Investors could lose their taste for dividend-paying companies if they cut payouts amid deteriorating economic conditions. With 33 increases in January, slightly more than a year earlier, according to S&P, companies have generally raised payouts following solid growth last year when there were 372 increases or dividend initiations and five cuts or suspensions. That compares with 298 increases or initiations and 69 cuts or suspensions in a volatile 2020.
One traditional favorite of dividend-minded investors cut its payout earlier this month: AT&T Inc. The telecom company said it would slash its dividend nearly in half following the spinout of its WarnerMedia division. Its shares have fallen 6.2% since.
“Investors need to address the contingency of a market that could fall,” said Phillip Toews, chief executive and co-portfolio manager at Toews Asset Management. “One way to insulate yourself from losses is to have a dividend stock focus.”
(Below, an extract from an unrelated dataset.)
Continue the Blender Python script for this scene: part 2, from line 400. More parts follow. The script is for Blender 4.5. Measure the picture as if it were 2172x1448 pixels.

Concern about economic conditions has propelled Mr. Toews to be particularly defensive. His firm has rotated about 90% of its assets into cash from mostly equities and bonds. The remaining 10% has been swapped with low-volatility shares that pay dividends, including those of Verizon Communications Inc. and Philip Morris International Inc.
For now, investors say they are focused on the biggest dividend-paying stocks, where payouts continue to exceed the income generated by bonds. Cigarette makers Altria Group Inc. and Philip Morris sport dividend yields of 7% and 4.7%, respectively, and their stocks are both up at least 6.3% so far this year. Exxon Mobil is up 35% so far this year, thanks in part to rising oil prices and the fact that it pays a 4.2% dividend yield.
“The story of 2022 is the revenge of the boring,” said Mr. Chiavarone, of Federated Hermes.